Still, many activists remain positive about the future of feminism in China.

“I think the detention of the five is a catalyst for feminism in China. More people come to care and talk about feminism,” said Lu Jun, the founder of the Yirenping Center and a visiting scholar at New York University. “In the long run, such crackdowns are certainly ineffective because the social problems can’t be ignored.”

Xie Bin, who works at Yirenping in Zhengzhou, says that groups like these educate people about their rights and make the government realize the rule of law by bringing lawsuits to ensure that the local practice keeps up with the law.

“Organizations like Yirenping will get on their nerves,” Xie says, “because their approach is bottom-up and they have developed a community.”

A test will come in September, when China co-hosts a global women’s summit in New York with the United Nations. Wu says she doubts that she and other activists will be allowed to join the summit.

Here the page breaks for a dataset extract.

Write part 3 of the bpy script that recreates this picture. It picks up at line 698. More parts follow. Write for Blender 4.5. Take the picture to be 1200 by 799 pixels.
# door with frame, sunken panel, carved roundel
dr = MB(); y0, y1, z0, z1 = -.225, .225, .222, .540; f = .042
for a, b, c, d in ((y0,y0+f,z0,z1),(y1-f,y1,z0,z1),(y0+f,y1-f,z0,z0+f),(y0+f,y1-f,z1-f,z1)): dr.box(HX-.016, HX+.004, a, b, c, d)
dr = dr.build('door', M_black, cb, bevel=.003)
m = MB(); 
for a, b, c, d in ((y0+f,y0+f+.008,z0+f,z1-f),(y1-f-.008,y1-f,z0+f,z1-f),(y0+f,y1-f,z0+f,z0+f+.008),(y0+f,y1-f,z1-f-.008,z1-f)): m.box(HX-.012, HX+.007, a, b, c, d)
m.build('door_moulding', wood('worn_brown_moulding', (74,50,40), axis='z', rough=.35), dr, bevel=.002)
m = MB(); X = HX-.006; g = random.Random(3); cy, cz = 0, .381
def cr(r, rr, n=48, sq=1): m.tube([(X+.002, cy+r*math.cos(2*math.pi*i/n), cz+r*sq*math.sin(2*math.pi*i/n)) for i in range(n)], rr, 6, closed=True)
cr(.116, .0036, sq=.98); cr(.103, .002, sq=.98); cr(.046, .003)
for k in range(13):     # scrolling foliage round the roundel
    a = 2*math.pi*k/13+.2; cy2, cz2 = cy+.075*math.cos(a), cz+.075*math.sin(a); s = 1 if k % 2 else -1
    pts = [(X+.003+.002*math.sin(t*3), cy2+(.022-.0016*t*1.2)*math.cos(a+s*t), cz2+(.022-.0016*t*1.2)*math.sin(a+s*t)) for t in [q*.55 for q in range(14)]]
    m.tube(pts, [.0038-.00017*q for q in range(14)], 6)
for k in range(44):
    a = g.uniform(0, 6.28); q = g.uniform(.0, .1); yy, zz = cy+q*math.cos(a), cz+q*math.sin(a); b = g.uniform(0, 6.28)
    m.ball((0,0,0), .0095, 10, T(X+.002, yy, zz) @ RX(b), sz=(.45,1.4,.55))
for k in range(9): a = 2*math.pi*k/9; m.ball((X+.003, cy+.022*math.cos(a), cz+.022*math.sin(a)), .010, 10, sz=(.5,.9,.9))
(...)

Though the women were released, the criminal case against them continues. In late April, Wu was interrogated for eight hours at a high-end hotel in Xixi, a resort in Hangzhou. She subsequently posted a statement online, questioning the legitimacy of the interrogation process and declaring her refusal to cooperate further. Yan Xin, one of the women’s lawyers, said their legal team has submitted an appeal to the Beijing police, requesting them to drop the cases against the women. Yan said the police have so far not responded.